А что же Фокусник? Виртуоз иллюзии, он поднимается в глазах четвёрки до немыслимых высот: Любка смотрит ему буквально в рот и бережно, как ещё одно дитя, прячет в свою сумку–мешок подаренный Фокусником «из воздуха» цветок. Но вдруг Фокусник превращается в забулдыгу: за пиво готов родную мать продать. А потом вновь вдохновляет бомжей — на исполнение немецкой классики, их голоса звучат победой подобно трубам церковного органа в пасхальное воскресенье. И заставляет бомжей поверить в то, что бутылки — это скрипки, и мелодия Паганини взрывает притихший зал... Но Фокусник не волшебник, и когда на него, спящего, накидывают цепь, оставшуюся от медведицы Доко, никак–то он не карает мятежную четвёрку.

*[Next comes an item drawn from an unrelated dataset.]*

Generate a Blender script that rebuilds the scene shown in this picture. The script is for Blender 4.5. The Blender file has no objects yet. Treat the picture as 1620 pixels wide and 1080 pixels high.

Денис Гончаров проживает свою роль, как дышит: ни малейшей натуги, чтобы повести непростую аудиторию за собой, и ни ноты фальши, когда его герой падает с высот репутации. Кажется, даже вьющиеся волосы актёра специально были задуманы природой, чтобы показать всю прихотливость иллюзий.
И ещё в этом спектакле есть Режиссёр. Тимур Файрузов, что естественно, не говорит: «Я смог!», но говорит: «У нас получилось». А всё–таки смог — он. Игрушечный паровозик, подвешенный над сценой и торопящийся по своему вечному кругу, а следом за ним торопящиеся в безнадёжной пантомиме бомжи, — идея Тимура. И эта круговая мизансцена, напомню, одна из ключевых для понимания спектакля.
– Наши ожидания — иллюзия. Когда герои в финале выходят из «ящичка», пообщавшись с Фокусником (одна из ярких сцен —
финальная беседа Фокусника с каждым из четвёрки в чём–то вроде католической исповедальни. — Т. К.), — они понимают: поезда–то и нет, жизнь — она здесь и сейчас. Это очень театральная пьеса, потому что театр происходит здесь и сейчас. Один и тот же спектакль каждый раз играется, подаётся, воспринимается по–разному. Театр — это миг, предельно конкретное искусство.
И белый платок, который для каждого из четвёрки — билет на вожделенный поезд, — тоже из режиссерских находок. Платок — шторки в купе. Платок — белый лист, чтобы начать жизнь заново.
– У художника был и эскиз нормального билета — такого, европейского вида. Но наш билет–платок — и символ, и конкретный предмет — например, платком машут, чтобы остановить локомотив, привлечь внимание машиниста.
И именно благодаря режиссёру возникает невидимая, но почти осязаемая стеклянная стена между зрителями и актёрами: они в полутора метрах от нас, но как же они далеко! Мастерство артистов? Да. Но прежде всего — атмосфера, заданная Тимуром Файрузовым. Атмосфера вертикального прочтения пьесы.
– Обратите внимание: ни автор пьесы Христо Бойчев, ни мы, актёры, не дали ответов на вопросы — мы только их поставили. Это всегда бывает в качественной драматургии: надо заканчивать многоточием.
...Спектакль растёт, набирает сил. Это живая история. По–моему, у Эймунтаса Някрошюса (известного литовского режиссёра. — Т. К.) я встречал: «Не люблю чётко выстроенные спектакли. В них должны быть шероховатости». А наш педагог по актёрскому мастерству Владимир Владимирович Поглазов, один из ведущих в стране, говорил: «Можно разобрать историю горизонтально, а можно — вертикально». Горизонтально — всегда в лоб. А зачем выносить это на сцену, когда лобовое я могу в книге прочитать, да ещё и домыслить?
...Четвёрка всё–таки попадает в поезд. По тем самым билетам–платкам, проданным умершей медведицей Доко Докова. Странновато звучит, да? Пугающе даже? А вот выглядит в спектакле это... умиротворённо, что ли. И когда со сцены исчезают все, кроме Доко Докова, на душе становится не беспросветно, а напротив — ясно, как летним утром в молодом лесу.
Ну не могу я об этом спектакле говорить ничего, кроме того, что хочу посмотреть его ещё раз. А может, и не раз.